Source data |
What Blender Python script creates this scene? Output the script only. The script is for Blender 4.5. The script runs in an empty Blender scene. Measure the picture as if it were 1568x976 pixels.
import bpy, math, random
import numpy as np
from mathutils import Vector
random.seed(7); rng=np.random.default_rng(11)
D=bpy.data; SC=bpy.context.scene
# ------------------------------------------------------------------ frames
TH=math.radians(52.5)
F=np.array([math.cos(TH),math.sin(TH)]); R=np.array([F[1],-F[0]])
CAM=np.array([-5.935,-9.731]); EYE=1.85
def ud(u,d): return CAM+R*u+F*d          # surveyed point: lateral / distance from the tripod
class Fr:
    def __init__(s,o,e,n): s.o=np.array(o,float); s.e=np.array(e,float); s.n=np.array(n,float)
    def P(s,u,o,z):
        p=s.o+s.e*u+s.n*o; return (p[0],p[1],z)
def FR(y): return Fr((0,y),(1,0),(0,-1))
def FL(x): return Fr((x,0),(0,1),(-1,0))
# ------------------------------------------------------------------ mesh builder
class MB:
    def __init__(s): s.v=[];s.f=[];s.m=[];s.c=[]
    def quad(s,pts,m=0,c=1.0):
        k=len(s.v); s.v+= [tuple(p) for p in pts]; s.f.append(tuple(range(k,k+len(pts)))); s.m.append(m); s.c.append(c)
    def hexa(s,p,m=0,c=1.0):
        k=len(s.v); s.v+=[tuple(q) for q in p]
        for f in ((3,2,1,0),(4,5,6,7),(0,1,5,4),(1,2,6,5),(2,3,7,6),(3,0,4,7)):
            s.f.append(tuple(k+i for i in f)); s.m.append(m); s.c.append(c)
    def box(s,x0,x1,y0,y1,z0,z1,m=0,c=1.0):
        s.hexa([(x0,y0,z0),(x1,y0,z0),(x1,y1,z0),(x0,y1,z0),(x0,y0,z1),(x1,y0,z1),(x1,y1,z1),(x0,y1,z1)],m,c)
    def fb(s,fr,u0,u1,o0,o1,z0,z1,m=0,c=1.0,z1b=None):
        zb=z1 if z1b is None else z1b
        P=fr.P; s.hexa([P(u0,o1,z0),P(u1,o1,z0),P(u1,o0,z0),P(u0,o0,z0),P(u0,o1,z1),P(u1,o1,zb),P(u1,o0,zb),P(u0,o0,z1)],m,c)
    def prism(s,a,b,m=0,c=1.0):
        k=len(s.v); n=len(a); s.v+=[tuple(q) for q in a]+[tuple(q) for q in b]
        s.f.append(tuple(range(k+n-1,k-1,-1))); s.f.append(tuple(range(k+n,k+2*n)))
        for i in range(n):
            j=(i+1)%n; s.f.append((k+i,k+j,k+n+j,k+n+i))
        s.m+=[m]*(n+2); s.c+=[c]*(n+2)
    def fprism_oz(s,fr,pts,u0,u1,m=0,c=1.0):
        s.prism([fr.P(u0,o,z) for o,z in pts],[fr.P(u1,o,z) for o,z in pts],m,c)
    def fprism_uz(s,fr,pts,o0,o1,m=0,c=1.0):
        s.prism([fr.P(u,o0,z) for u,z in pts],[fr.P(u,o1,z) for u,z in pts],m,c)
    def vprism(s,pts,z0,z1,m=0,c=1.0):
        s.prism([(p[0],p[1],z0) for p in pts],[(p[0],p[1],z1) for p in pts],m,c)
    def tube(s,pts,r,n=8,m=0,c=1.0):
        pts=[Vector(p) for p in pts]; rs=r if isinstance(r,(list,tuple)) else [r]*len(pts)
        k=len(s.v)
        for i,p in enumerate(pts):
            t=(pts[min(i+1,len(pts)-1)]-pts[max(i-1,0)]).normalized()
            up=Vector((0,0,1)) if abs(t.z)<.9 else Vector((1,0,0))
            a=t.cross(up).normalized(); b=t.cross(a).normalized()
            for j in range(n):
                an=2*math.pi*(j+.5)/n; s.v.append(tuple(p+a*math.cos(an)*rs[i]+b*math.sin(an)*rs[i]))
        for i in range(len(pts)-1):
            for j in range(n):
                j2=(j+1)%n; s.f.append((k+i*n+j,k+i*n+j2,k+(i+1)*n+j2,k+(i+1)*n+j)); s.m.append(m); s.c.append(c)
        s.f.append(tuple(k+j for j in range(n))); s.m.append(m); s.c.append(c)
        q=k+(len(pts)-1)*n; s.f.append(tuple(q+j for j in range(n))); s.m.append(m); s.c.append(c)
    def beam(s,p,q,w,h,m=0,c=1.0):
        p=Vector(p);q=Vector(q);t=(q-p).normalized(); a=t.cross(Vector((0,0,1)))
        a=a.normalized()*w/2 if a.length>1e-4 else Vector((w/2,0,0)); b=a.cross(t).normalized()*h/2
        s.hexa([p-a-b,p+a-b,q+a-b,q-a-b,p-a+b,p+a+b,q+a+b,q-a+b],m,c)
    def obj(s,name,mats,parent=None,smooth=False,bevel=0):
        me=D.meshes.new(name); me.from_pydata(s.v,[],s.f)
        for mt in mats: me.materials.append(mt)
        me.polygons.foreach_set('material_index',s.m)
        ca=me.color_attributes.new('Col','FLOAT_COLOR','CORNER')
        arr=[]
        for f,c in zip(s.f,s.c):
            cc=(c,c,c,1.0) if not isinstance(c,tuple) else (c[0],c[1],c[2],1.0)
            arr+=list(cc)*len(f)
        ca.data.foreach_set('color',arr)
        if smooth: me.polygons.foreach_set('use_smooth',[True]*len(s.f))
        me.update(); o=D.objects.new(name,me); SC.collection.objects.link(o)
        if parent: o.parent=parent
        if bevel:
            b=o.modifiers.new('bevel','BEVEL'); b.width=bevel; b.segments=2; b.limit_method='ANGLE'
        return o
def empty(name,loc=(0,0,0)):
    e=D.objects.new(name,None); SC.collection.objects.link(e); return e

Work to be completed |
Go through the listing above and restate it word for word.

Complete output |
What Blender Python script creates this scene? Output the script only. The script is for Blender 4.5. The script runs in an empty Blender scene. Measure the picture as if it were 1568x976 pixels.
import bpy, math, random
import numpy as np
from mathutils import Vector
random.seed(7); rng=np.random.default_rng(11)
D=bpy.data; SC=bpy.context.scene
# ------------------------------------------------------------------ frames
TH=math.radians(52.5)
F=np.array([math.cos(TH),math.sin(TH)]); R=np.array([F[1],-F[0]])
CAM=np.array([-5.935,-9.731]); EYE=1.85
def ud(u,d): return CAM+R*u+F*d          # surveyed point: lateral / distance from the tripod
class Fr:
    def __init__(s,o,e,n): s.o=np.array(o,float); s.e=np.array(e,float); s.n=np.array(n,float)
    def P(s,u,o,z):
        p=s.o+s.e*u+s.n*o; return (p[0],p[1],z)
def FR(y): return Fr((0,y),(1,0),(0,-1))
def FL(x): return Fr((x,0),(0,1),(-1,0))
# ------------------------------------------------------------------ mesh builder
class MB:
    def __init__(s): s.v=[];s.f=[];s.m=[];s.c=[]
    def quad(s,pts,m=0,c=1.0):
        k=len(s.v); s.v+= [tuple(p) for p in pts]; s.f.append(tuple(range(k,k+len(pts)))); s.m.append(m); s.c.append(c)
    def hexa(s,p,m=0,c=1.0):
        k=len(s.v); s.v+=[tuple(q) for q in p]
        for f in ((3,2,1,0),(4,5,6,7),(0,1,5,4),(1,2,6,5),(2,3,7,6),(3,0,4,7)):
            s.f.append(tuple(k+i for i in f)); s.m.append(m); s.c.append(c)
    def box(s,x0,x1,y0,y1,z0,z1,m=0,c=1.0):
        s.hexa([(x0,y0,z0),(x1,y0,z0),(x1,y1,z0),(x0,y1,z0),(x0,y0,z1),(x1,y0,z1),(x1,y1,z1),(x0,y1,z1)],m,c)
    def fb(s,fr,u0,u1,o0,o1,z0,z1,m=0,c=1.0,z1b=None):
        zb=z1 if z1b is None else z1b
        P=fr.P; s.hexa([P(u0,o1,z0),P(u1,o1,z0),P(u1,o0,z0),P(u0,o0,z0),P(u0,o1,z1),P(u1,o1,zb),P(u1,o0,zb),P(u0,o0,z1)],m,c)
    def prism(s,a,b,m=0,c=1.0):
        k=len(s.v); n=len(a); s.v+=[tuple(q) for q in a]+[tuple(q) for q in b]
        s.f.append(tuple(range(k+n-1,k-1,-1))); s.f.append(tuple(range(k+n,k+2*n)))
        for i in range(n):
            j=(i+1)%n; s.f.append((k+i,k+j,k+n+j,k+n+i))
        s.m+=[m]*(n+2); s.c+=[c]*(n+2)
    def fprism_oz(s,fr,pts,u0,u1,m=0,c=1.0):
        s.prism([fr.P(u0,o,z) for o,z in pts],[fr.P(u1,o,z) for o,z in pts],m,c)
    def fprism_uz(s,fr,pts,o0,o1,m=0,c=1.0):
        s.prism([fr.P(u,o0,z) for u,z in pts],[fr.P(u,o1,z) for u,z in pts],m,c)
    def vprism(s,pts,z0,z1,m=0,c=1.0):
        s.prism([(p[0],p[1],z0) for p in pts],[(p[0],p[1],z1) for p in pts],m,c)
    def tube(s,pts,r,n=8,m=0,c=1.0):
        pts=[Vector(p) for p in pts]; rs=r if isinstance(r,(list,tuple)) else [r]*len(pts)
        k=len(s.v)
        for i,p in enumerate(pts):
            t=(pts[min(i+1,len(pts)-1)]-pts[max(i-1,0)]).normalized()
            up=Vector((0,0,1)) if abs(t.z)<.9 else Vector((1,0,0))
            a=t.cross(up).normalized(); b=t.cross(a).normalized()
            for j in range(n):
                an=2*math.pi*(j+.5)/n; s.v.append(tuple(p+a*math.cos(an)*rs[i]+b*math.sin(an)*rs[i]))
        for i in range(len(pts)-1):
            for j in range(n):
                j2=(j+1)%n; s.f.append((k+i*n+j,k+i*n+j2,k+(i+1)*n+j2,k+(i+1)*n+j)); s.m.append(m); s.c.append(c)
        s.f.append(tuple(k+j for j in range(n))); s.m.append(m); s.c.append(c)
        q=k+(len(pts)-1)*n; s.f.append(tuple(q+j for j in range(n))); s.m.append(m); s.c.append(c)
    def beam(s,p,q,w,h,m=0,c=1.0):
        p=Vector(p);q=Vector(q);t=(q-p).normalized(); a=t.cross(Vector((0,0,1)))
        a=a.normalized()*w/2 if a.length>1e-4 else Vector((w/2,0,0)); b=a.cross(t).normalized()*h/2
        s.hexa([p-a-b,p+a-b,q+a-b,q-a-b,p-a+b,p+a+b,q+a+b,q-a+b],m,c)
    def obj(s,name,mats,parent=None,smooth=False,bevel=0):
        me=D.meshes.new(name); me.from_pydata(s.v,[],s.f)
        for mt in mats: me.materials.append(mt)
        me.polygons.foreach_set('material_index',s.m)
        ca=me.color_attributes.new('Col','FLOAT_COLOR','CORNER')
        arr=[]
        for f,c in zip(s.f,s.c):
            cc=(c,c,c,1.0) if not isinstance(c,tuple) else (c[0],c[1],c[2],1.0)
            arr+=list(cc)*len(f)
        ca.data.foreach_set('color',arr)
        if smooth: me.polygons.foreach_set('use_smooth',[True]*len(s.f))
        me.update(); o=D.objects.new(name,me); SC.collection.objects.link(o)
        if parent: o.parent=parent
        if bevel:
            b=o.modifiers.new('bevel','BEVEL'); b.width=bevel; b.segments=2; b.limit_method='ANGLE'
        return o
def empty(name,loc=(0,0,0)):
    e=D.objects.new(name,None); SC.collection.objects.link(e); return e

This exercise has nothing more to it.